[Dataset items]
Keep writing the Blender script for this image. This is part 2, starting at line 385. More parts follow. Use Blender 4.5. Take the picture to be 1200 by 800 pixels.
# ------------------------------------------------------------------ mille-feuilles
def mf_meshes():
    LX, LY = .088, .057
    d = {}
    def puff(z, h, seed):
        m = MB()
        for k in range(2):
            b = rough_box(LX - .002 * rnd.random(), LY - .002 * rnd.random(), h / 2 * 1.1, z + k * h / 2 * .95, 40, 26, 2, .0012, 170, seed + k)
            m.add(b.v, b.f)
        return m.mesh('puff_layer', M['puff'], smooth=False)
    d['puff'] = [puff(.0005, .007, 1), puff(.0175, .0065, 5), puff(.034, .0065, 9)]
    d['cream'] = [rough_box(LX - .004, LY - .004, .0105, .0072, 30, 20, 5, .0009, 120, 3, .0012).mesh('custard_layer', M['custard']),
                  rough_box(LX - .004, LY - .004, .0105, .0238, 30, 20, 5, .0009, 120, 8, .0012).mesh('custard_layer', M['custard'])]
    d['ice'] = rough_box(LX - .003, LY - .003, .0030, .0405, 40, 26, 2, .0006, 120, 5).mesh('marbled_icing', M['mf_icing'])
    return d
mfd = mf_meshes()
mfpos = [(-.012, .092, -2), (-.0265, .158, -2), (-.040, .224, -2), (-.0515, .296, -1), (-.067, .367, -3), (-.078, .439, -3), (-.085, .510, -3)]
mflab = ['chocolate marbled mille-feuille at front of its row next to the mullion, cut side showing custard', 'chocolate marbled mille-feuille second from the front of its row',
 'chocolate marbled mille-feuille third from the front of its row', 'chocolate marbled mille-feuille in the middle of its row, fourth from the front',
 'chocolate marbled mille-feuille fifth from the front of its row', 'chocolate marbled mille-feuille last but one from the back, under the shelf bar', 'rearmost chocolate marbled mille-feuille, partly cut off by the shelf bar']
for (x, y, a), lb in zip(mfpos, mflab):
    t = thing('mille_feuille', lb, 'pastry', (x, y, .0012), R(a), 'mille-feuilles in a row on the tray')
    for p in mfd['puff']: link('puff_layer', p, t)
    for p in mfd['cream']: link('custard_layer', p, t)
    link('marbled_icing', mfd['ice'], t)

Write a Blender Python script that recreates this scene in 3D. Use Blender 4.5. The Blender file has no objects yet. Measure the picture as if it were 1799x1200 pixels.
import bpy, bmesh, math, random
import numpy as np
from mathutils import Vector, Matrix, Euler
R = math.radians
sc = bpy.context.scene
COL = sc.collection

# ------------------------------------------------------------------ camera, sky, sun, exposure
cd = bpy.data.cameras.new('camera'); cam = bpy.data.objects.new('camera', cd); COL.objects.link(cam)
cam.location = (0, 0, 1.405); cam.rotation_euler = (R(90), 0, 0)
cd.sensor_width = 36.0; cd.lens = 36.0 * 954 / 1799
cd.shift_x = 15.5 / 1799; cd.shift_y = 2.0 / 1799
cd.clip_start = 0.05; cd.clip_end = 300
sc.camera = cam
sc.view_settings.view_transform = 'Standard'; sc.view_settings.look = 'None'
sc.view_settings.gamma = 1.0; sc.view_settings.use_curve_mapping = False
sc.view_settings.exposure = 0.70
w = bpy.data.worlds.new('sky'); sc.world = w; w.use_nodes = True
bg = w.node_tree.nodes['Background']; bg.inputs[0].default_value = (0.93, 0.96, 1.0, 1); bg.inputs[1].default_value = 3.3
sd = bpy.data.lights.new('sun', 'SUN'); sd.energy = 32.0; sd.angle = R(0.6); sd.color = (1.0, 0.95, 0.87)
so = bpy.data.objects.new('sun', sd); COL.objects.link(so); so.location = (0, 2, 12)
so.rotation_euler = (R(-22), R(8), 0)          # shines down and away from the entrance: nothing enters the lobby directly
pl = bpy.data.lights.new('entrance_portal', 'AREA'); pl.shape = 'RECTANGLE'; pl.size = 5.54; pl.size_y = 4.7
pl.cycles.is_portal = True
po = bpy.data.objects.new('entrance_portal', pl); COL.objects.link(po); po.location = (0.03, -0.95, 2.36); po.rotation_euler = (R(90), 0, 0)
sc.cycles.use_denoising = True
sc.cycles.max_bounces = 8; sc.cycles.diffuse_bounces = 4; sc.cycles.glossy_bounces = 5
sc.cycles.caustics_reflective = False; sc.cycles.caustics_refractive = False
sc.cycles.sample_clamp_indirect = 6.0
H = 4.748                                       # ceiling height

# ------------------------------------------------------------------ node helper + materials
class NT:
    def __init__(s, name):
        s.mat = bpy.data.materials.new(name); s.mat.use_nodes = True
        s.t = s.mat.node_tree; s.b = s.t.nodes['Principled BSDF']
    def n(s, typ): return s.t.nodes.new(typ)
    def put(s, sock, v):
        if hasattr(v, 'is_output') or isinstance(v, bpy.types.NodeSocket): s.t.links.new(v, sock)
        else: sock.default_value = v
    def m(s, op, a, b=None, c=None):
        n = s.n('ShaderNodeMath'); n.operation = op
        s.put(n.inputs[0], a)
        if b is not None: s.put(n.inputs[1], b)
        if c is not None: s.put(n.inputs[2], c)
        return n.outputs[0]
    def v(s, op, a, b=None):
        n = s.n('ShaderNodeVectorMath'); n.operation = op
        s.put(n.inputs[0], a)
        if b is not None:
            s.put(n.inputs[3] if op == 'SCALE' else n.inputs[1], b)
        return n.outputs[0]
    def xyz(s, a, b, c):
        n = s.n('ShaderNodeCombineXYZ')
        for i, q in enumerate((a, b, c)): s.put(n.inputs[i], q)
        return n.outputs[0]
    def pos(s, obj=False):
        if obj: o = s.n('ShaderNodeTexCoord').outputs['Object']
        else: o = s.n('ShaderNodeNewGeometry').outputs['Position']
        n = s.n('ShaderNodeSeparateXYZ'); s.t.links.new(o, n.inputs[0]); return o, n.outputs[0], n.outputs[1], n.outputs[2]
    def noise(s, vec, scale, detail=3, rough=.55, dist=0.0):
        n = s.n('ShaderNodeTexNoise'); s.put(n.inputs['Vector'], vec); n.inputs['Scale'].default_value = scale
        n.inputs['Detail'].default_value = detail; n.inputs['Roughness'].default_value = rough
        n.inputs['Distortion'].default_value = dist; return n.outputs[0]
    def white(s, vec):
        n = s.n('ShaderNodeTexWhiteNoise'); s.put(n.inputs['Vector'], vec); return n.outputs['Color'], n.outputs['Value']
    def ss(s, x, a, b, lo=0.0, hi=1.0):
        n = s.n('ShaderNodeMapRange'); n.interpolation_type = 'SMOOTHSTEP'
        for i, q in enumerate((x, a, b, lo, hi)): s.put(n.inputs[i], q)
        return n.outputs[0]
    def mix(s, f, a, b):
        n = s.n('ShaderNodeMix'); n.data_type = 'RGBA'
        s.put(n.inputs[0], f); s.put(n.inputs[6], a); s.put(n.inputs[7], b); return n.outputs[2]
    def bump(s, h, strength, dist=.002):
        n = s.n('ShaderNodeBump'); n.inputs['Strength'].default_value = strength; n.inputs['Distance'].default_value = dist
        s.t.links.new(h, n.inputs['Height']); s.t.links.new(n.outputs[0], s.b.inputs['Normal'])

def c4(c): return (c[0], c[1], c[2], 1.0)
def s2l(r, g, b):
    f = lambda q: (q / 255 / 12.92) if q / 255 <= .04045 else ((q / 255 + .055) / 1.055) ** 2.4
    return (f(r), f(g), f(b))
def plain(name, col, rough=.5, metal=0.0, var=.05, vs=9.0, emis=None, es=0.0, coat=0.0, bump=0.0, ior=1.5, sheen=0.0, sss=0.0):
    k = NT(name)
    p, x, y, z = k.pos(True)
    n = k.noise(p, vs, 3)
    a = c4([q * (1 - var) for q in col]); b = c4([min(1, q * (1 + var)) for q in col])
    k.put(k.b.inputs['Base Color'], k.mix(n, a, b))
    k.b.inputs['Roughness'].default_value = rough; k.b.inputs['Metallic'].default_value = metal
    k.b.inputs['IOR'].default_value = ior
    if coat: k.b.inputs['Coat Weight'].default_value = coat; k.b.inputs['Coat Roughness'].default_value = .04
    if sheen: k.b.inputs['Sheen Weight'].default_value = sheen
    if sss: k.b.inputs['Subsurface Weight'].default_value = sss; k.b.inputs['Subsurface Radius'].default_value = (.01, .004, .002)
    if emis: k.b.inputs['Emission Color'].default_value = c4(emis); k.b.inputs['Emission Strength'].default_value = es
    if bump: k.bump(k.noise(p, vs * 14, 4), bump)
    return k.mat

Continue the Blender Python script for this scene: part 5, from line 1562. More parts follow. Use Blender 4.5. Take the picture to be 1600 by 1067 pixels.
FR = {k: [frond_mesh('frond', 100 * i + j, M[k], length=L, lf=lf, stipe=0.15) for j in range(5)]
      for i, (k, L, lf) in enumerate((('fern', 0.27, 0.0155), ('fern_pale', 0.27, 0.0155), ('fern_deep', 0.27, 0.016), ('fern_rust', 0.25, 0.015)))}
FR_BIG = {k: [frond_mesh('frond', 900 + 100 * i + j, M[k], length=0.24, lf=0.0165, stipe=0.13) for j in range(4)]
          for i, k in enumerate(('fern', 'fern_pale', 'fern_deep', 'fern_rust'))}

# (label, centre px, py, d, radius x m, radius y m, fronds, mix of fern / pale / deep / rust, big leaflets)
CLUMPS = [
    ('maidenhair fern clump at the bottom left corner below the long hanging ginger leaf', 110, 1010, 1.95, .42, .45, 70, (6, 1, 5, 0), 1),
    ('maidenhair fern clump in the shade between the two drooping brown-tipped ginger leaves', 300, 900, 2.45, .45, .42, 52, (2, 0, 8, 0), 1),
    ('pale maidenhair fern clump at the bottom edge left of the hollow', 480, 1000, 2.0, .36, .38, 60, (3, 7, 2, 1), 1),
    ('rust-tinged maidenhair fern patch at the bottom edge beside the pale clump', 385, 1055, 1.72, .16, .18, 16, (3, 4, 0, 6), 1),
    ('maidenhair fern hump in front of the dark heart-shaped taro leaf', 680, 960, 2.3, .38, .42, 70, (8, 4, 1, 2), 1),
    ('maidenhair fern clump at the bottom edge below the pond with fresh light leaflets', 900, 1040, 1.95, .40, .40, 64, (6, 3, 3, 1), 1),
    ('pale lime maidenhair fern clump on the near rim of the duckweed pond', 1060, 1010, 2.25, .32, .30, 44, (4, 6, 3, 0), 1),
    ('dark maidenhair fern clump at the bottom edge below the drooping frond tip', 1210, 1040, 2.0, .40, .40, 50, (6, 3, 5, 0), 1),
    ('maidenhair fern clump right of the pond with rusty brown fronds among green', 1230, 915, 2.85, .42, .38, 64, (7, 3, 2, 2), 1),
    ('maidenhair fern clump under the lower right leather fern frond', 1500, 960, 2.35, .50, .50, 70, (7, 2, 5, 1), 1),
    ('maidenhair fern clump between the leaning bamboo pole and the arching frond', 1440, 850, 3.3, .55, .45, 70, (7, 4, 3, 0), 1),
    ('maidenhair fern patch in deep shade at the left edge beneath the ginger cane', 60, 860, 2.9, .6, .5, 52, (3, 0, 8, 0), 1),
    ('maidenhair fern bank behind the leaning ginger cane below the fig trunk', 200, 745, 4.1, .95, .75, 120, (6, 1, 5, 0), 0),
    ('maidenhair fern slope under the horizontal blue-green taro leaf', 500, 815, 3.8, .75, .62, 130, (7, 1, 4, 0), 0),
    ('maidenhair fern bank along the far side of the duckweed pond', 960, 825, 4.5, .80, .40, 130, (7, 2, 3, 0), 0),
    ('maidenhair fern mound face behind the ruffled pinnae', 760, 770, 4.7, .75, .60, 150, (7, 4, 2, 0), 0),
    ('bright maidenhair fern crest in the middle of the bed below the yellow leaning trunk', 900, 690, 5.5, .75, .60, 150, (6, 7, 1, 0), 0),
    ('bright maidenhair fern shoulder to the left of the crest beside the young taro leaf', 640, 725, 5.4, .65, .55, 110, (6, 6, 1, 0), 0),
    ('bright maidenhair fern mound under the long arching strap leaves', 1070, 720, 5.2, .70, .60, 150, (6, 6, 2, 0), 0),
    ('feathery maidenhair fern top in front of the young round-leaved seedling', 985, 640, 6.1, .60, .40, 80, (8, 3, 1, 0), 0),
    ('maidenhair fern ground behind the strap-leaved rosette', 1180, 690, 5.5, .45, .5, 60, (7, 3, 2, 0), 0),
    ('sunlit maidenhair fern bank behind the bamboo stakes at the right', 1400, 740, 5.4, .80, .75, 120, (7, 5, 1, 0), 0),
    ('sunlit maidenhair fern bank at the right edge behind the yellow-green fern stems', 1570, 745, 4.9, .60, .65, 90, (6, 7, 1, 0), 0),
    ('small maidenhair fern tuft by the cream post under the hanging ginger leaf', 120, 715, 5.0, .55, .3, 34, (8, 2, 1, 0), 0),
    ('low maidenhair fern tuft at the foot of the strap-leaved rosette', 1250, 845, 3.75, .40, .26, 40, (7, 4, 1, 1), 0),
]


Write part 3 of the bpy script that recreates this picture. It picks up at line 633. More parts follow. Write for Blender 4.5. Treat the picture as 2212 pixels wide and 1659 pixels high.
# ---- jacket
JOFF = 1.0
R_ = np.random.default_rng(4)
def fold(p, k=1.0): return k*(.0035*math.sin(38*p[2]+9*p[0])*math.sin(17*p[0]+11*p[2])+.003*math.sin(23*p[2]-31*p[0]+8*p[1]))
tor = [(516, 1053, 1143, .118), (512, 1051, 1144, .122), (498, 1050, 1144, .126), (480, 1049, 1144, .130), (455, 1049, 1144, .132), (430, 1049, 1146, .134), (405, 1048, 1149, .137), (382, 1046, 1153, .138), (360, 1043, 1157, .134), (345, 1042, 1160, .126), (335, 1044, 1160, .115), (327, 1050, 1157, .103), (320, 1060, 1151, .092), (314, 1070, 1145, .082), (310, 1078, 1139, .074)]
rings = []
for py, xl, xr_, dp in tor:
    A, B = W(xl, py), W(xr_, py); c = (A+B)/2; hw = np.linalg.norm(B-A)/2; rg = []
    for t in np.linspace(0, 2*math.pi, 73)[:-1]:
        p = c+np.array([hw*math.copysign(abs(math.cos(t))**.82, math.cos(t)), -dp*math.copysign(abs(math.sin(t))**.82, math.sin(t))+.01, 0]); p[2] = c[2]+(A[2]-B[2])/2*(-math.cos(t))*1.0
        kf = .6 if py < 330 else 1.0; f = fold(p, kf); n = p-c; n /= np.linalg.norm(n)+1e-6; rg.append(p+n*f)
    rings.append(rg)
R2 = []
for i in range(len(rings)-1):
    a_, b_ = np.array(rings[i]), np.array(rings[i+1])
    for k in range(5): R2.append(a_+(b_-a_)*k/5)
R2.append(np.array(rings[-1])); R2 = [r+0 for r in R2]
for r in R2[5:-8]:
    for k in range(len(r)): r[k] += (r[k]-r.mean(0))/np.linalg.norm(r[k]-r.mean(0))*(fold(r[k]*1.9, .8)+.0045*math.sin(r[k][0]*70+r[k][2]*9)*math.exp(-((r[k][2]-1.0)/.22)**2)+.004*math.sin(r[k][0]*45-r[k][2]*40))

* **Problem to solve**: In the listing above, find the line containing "('bright maidenhair fern crest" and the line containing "('sunlit maidenhair fern bank behind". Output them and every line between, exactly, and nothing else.

* **Result for this exercise**:
    ('bright maidenhair fern crest in the middle of the bed below the yellow leaning trunk', 900, 690, 5.5, .75, .60, 150, (6, 7, 1, 0), 0),
    ('bright maidenhair fern shoulder to the left of the crest beside the young taro leaf', 640, 725, 5.4, .65, .55, 110, (6, 6, 1, 0), 0),
    ('bright maidenhair fern mound under the long arching strap leaves', 1070, 720, 5.2, .70, .60, 150, (6, 6, 2, 0), 0),
    ('feathery maidenhair fern top in front of the young round-leaved seedling', 985, 640, 6.1, .60, .40, 80, (8, 3, 1, 0), 0),
    ('maidenhair fern ground behind the strap-leaved rosette', 1180, 690, 5.5, .45, .5, 60, (7, 3, 2, 0), 0),
    ('sunlit maidenhair fern bank behind the bamboo stakes at the right', 1400, 740, 5.4, .80, .75, 120, (7, 5, 1, 0), 0),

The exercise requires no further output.